O peso da derrota recaiu, em especial, sobre os ombros do goleiro Barbosa. Durante muito tempo, goleiros negros carregaram o estigma de que não seriam confiáveis. Bigode, também negro, foi outro jogador apontado como responsável pelo fracasso.
Na reedição do livro O Negro no Futebol Brasileiro (1964), em que Mário Filho aborda o futebol como catalisador de questões raciais no país, o jornalista que dá nome ao Maracanã cita a intensificação do racismo sob o pretexto da derrota em 1950. "Três pretos foram escolhidos como bodes expiatórios: Barbosa, Juvenal e Bigode", escreveu.

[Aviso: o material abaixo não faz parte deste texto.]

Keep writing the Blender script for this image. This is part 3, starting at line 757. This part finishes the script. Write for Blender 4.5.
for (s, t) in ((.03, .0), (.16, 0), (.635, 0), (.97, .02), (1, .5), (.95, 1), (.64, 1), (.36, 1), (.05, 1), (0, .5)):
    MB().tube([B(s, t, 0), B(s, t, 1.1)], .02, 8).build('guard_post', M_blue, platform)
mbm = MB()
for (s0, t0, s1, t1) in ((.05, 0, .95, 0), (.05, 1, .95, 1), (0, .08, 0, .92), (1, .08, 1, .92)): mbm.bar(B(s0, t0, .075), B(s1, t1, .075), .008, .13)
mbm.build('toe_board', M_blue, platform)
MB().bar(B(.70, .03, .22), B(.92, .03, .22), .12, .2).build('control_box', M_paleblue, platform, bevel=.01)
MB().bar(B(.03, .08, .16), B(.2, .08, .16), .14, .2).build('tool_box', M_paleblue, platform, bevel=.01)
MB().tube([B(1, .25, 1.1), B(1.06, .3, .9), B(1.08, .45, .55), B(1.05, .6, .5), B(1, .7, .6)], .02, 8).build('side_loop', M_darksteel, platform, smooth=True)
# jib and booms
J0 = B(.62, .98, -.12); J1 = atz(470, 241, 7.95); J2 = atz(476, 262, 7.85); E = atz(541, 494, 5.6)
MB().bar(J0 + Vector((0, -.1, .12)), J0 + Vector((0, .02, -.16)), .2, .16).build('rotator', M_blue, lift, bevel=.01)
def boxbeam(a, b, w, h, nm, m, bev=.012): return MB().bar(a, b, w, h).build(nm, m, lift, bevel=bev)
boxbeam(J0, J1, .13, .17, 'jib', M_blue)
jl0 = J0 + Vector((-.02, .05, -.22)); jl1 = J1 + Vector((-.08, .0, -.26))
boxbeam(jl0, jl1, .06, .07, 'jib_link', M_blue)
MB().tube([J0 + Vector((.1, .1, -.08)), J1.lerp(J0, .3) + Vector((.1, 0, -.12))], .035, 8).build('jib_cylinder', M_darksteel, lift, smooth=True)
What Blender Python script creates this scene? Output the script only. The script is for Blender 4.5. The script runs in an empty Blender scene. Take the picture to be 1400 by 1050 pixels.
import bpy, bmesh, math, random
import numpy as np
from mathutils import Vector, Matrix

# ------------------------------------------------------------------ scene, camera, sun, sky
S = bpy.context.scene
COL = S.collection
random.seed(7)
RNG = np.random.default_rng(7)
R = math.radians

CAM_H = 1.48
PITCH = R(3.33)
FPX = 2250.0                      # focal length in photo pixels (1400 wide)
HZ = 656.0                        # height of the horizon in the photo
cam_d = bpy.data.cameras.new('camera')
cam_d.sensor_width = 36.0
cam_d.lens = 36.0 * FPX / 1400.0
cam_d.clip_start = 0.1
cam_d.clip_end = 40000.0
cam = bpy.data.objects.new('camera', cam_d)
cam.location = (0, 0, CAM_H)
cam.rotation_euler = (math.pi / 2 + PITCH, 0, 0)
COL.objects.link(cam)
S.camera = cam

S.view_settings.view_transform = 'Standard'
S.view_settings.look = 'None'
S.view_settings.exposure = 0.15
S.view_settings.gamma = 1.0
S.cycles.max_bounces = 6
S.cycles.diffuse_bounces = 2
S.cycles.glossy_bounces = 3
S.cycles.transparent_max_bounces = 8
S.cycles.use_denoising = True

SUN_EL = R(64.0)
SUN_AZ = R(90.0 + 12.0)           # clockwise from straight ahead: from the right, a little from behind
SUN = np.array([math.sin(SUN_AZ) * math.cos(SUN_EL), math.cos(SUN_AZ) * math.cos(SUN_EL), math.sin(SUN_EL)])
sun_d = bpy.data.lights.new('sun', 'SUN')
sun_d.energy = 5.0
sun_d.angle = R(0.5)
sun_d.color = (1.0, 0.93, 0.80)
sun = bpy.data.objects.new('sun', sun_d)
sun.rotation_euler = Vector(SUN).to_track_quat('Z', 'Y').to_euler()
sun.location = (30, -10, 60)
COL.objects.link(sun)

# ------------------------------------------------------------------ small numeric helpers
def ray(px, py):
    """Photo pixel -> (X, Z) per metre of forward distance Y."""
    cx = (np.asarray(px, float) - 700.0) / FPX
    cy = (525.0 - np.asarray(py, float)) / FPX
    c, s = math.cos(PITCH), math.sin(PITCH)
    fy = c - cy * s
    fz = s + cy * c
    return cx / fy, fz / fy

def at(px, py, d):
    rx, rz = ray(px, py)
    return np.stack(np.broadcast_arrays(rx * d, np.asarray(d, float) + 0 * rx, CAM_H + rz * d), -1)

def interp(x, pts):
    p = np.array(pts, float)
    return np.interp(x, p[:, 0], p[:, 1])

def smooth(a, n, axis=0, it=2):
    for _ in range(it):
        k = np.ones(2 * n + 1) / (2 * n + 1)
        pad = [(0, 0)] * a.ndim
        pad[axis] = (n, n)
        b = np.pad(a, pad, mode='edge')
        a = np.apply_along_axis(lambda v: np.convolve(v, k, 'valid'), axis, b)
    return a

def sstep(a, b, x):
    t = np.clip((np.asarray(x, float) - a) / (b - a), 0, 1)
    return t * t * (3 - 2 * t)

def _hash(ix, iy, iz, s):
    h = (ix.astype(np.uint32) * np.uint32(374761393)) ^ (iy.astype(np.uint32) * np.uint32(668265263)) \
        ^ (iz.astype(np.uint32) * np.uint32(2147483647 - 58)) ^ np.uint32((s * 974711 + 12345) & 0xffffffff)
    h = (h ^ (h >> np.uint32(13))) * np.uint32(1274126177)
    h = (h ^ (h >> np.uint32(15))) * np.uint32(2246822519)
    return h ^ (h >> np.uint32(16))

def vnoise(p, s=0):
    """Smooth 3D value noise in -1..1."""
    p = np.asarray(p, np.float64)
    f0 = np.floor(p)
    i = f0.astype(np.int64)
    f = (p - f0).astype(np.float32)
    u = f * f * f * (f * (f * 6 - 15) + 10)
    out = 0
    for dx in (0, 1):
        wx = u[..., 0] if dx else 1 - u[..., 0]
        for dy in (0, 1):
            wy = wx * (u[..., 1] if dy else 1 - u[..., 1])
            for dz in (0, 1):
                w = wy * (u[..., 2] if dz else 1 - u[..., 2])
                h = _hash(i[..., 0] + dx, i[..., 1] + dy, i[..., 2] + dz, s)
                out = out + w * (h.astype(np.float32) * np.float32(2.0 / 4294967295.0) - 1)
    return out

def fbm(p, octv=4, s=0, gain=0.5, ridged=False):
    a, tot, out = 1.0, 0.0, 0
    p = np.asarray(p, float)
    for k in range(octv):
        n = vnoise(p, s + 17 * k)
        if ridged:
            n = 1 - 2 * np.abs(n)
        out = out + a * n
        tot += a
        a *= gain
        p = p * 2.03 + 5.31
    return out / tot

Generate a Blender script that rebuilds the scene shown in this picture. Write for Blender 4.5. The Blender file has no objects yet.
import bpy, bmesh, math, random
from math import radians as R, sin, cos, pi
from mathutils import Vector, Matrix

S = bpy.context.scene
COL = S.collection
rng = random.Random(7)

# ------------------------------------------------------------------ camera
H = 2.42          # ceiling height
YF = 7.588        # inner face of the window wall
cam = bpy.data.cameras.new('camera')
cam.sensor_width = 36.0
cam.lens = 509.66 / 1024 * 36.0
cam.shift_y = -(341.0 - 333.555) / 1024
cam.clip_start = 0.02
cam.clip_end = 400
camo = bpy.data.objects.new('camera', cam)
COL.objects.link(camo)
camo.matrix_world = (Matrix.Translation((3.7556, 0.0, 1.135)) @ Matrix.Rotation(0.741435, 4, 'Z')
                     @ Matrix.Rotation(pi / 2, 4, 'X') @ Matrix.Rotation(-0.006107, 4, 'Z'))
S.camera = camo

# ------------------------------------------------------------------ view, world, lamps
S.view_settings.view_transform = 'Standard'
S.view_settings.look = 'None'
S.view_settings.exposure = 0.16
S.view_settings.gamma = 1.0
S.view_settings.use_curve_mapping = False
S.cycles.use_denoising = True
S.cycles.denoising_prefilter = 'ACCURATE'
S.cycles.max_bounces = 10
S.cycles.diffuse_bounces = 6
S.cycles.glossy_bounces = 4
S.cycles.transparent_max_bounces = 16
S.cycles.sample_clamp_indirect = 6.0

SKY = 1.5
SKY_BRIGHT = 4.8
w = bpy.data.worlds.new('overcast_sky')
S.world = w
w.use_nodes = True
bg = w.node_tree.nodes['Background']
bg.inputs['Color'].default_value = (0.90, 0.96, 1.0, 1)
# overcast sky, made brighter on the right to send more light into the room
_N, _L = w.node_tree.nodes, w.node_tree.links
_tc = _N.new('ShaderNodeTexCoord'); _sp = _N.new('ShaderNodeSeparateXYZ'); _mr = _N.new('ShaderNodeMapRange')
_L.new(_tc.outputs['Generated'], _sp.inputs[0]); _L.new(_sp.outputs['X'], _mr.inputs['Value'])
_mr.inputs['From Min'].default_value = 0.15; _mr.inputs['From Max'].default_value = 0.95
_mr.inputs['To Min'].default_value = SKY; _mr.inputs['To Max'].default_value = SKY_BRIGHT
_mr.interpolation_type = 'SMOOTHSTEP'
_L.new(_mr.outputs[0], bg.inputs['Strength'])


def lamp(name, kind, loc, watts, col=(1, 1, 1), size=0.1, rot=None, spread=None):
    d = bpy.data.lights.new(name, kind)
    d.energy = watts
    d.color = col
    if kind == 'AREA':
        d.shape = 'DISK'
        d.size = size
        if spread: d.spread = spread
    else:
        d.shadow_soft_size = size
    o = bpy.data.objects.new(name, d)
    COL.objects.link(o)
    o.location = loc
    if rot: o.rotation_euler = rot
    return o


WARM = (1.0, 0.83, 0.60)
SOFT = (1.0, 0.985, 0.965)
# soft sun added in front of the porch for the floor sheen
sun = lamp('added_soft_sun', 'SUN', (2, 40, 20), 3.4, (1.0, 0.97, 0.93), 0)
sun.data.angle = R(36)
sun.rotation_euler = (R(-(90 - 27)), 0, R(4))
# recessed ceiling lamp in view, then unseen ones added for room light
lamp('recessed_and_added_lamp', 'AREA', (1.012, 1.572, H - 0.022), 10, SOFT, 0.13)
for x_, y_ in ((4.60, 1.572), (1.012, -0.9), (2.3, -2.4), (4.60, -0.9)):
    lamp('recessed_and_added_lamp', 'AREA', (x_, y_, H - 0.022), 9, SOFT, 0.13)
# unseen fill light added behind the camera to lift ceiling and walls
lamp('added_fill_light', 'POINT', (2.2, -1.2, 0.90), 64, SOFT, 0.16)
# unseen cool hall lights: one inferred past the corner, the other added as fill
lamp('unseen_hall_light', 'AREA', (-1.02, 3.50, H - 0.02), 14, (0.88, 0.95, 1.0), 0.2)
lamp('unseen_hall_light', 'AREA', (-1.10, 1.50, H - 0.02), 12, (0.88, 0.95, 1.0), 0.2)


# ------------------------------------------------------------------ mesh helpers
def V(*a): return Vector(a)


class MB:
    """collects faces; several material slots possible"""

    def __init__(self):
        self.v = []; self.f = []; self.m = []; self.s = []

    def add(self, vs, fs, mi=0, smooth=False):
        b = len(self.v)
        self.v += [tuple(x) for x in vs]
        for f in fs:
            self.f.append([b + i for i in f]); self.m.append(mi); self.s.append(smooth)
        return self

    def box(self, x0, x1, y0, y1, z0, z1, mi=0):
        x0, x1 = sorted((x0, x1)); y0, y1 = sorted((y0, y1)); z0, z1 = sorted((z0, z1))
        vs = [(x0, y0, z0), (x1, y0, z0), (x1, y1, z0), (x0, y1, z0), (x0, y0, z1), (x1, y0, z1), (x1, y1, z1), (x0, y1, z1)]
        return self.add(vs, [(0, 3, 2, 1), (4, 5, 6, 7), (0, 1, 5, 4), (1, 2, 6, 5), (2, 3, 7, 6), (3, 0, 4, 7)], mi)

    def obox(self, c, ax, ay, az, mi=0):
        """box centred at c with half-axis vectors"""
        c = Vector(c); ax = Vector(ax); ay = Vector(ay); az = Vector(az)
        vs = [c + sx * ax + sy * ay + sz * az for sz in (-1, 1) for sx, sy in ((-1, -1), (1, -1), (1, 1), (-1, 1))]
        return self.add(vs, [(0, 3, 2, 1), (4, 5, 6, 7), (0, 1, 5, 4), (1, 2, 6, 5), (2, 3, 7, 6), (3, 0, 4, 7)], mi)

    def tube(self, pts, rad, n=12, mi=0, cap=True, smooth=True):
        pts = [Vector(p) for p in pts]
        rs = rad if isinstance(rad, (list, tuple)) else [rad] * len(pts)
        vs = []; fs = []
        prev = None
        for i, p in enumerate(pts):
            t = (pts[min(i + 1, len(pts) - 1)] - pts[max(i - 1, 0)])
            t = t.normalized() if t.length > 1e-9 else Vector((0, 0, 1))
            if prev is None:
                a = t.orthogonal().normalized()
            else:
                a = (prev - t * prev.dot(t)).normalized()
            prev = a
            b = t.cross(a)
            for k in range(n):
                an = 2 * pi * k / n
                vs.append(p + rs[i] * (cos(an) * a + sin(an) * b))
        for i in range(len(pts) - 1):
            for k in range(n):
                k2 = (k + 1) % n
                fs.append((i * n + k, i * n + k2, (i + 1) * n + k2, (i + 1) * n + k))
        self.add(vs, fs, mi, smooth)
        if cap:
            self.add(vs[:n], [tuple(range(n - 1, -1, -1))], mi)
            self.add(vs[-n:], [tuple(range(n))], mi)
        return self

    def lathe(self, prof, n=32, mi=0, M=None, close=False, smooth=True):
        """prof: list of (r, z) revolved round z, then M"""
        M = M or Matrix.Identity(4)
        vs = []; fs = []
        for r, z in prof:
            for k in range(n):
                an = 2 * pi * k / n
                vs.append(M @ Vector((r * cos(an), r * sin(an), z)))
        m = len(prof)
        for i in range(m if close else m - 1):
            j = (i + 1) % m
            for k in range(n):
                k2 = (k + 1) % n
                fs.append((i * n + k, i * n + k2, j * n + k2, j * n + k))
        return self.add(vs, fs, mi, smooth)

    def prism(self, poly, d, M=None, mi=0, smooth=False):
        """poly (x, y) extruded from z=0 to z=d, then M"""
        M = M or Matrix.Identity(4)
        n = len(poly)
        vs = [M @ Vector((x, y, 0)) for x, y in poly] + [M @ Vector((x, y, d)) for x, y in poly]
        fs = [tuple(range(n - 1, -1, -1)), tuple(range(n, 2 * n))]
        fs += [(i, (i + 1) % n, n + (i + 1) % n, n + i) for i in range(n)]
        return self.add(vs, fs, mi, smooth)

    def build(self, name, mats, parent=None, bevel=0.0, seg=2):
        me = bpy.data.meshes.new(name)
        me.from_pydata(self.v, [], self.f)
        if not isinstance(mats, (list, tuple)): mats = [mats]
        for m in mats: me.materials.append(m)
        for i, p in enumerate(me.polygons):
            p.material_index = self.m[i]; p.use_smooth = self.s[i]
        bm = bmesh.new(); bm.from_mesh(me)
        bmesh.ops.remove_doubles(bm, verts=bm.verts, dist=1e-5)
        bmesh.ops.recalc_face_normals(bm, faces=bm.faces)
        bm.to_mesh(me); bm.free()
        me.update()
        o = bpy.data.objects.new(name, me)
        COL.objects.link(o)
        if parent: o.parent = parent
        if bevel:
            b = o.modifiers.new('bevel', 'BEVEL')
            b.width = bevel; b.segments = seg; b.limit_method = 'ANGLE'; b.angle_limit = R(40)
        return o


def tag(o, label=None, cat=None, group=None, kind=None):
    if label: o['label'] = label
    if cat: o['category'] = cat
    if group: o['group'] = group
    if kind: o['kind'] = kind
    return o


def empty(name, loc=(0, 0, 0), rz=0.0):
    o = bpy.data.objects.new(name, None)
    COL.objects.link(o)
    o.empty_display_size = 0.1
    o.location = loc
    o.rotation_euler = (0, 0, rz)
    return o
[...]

Alcides Ghiggia, autor do gol da vitória uruguaia, morreu em 2015, aos 88 anos. Seu nome, no entanto, segue presente na cultura brasileira. No último domingo, ele foi tema da pergunta de R$ 1 milhão do quadro Quem Quer Ser Um Milionário, do programa Caldeirão, da TV Globo. A participante sabia seu sobrenome, mas não acertou o primeiro nome.
Maracanazo do século 21, derrota por 7 a 1 trouxe consequências ao futebol nacional
A tristeza pela derrota para a França na final da Copa do Mundo de 1998 havia sido, até então, o momento mais próximo do sentimento vivido em 1950. No entanto, o século 21 reservou para uma nova geração um Maracanazo para chamar de seu: a goleada por 7 a 1 para a Alemanha na semifinal do Mundial de 2014, no Mineirão.
Se o trauma de 1950 foi capaz de mudar até a cor do uniforme da seleção - de branco para o amarelo - e precedeu o surgimento de craques como Pelé e Garrincha, o 7 a 1 teve um impacto ainda mais profundo. A derrota escancarou um atraso do futebol brasileiro em relação às evoluções táticas do futebol mundial.
Após o penta conquistado em 2002, na terceira final consecutiva da seleção, a Europa passou por uma revolução tática, liderada pelo conceito de jogo posicional. Criado pelo técnico holandês Rinus Michels, aperfeiçoado por Johan Cruyff e consagrado por Pep Guardiola, o modelo divide o campo em zonas ocupadas por jogadores que oferecem constantemente linhas de passe. Assim, a equipe ganha superioridade numérica no campo adversário e avança por meio de triangulações.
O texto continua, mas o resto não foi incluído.